3 simple ways to screw up your startup


3 simple ways to screw up your startup

I was recently asked to give a talk at Lamba Labs on three ways to screw up your startup. But which three to choose?

Note: Lamba Labs is an awesome hackerspace based in Beirut, run by smart and dedicated people.

It all happened rather casually: I met Bassam (a co-founder of Lamba Labs and a maker extraordinaire) at a cafe and he suggested I participate in their regular “Show and Tell” session.

When asked to come up with a topic, the first thing that came to my mind was that not enough time was spent talking about what NOT to do in a startup, as opposed to the usual “3 things to supercharge your company.”

I then added how there are so many ways to “screw it all up.”

Bassam liked the topic and booked me.

Thing is, I only had 3 minutes total, which isn’t a lot, especially given that there’s a million and one things to avoid when starting up. Life as an entrepreneur can be seen as similar to navigating a huge minefield, with each mine a potentially fatal mistake.

Still, that was the time format, and this lead me to structure the talk in a manner that focused on 3 major aspects, or “blocks of concerns,” in startup life. For each block, one major mistake will be explained.

The three aspects I focused on were the Team, the Competition, and the Market. Any entrepreneur worth his salt is constantly assessing how well their startup is doing vis-à-vis the above three. So here we go.

The Team Concern: “How tight is my crew?”

A “tight” team is a very American expression that nicely summarizes the way a great team should work.

Team dynamics is an incredibly important topic that deserves a post of its own. That being said, the short explanation is that it’s not just about each member being good at what they do. You read all the time about the importance of “only hiring A players!"

Skill does matter, for sure, but having the right attitude, a lot of drive and being conscientious matter just as much.
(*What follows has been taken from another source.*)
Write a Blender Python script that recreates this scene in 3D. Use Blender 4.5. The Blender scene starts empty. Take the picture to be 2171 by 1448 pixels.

Most importantly, a team has to be balanced, in the sense that they are equally driven. If you have three cofounders, with two burning the midnight oil day after day, while the other one’s behaving like an employee, that startup is in trouble.

Nothing destroys morale like feeling a teammate isn’t pulling their weight. Usually the others try to compensate and fail to address the issue directly, until they can’t take it anymore. Such situations usually end with a huge argument, bad blood and an aborted project.

The Competition Concern: “What’s my edge against those doing the same thing?”

If you believe the three in the shower rule, you’re always assuming that there are at least three other teams working on the same concept as yours, right now.

Even if you can’t find them in your research, you must assume that they are out there, with evil intents, scheming away and plotting to cheat you from your destined success and millions of dollars in revenue.

Scary thought, isn’t it?

Well, such competition is an inescapable fact. Being in a startup means you’re in a race against others, with the winner being the one who launched faster, scaled better, and consistently stayed in the lead until the exit (a sale, merger or IPO).

So the big question people actively avoid asking themselves is “How is my startup better than the other ones out there?”

And by better, I mean 10 times better, not 10% better. Here are some questions you'll want to ask yourself:

  • Is my team superior?
  • Is my starting market the right one?
  • Are the features I’m launching with the best ones for that niche market?
  • Do I have a ‘secret' move, that they don't have, that will make users love my product more and leave other products for mine?
  • Do I have domain expertise i.e. relevant expert knowledge that is not easy for others to get?

To give an example, Walid Singer, one of Presella.com’s cofounders, has 10 years of experience in local and regional event production. He basically knows everyone and everything going on the business. That’s a huge edge over other startups in the events and e-ticketing business!

If the others don’t have inside expertise, they need to get it, i.e. build the right connections, understand the rules, earn trust from players, and a million other things that matter immensely. All of that takes time to acquire and integrate, therefore slowing them down in the race. They will make a ton of mistakes and assumptions along the way, mistakes that Presella might be able to avoid completely.

So domain expertise is definitely a competitive advantage for Presella, among the many others that they have. What are yours?

The Market Concern: “How well synced is my product with my market?”

This is the infamous “Product/Market fit” mantra of the Lean Startup movement.

The problem with repeating the same thing over and over is that it loses meaning, and goes right out the other ear when it’s read. So an alternative way to explain it is that it’s the process of constantly calibrating what you build internally - i.e., the product - with external users - i.e., the market.

It’s very easy to lose overall perspective when deeply involved in the small details of your cherished baby, agonizing over design and development challenges (as you should be).

When you’re knee deep in product development, it becomes easy to veer wildly off course and build things nobody wants. The only way to ensure it’s still on the right track is by doing regular spot checks, or calibration exercises, if you will, where relevant external parties (early adopters  or advisors or mentors) have a look at the current state of things and give feedback as to whether this is still something they feel excited about.

In conclusion, the above three are valuable questions to obsess about. Other points I didn’t have time to mention include mismanaging cash flow, not having an early user acquisition/launch plan, overspending on initial legal, underestimating the value of mentorship, and much more. We’ll get to them in good time.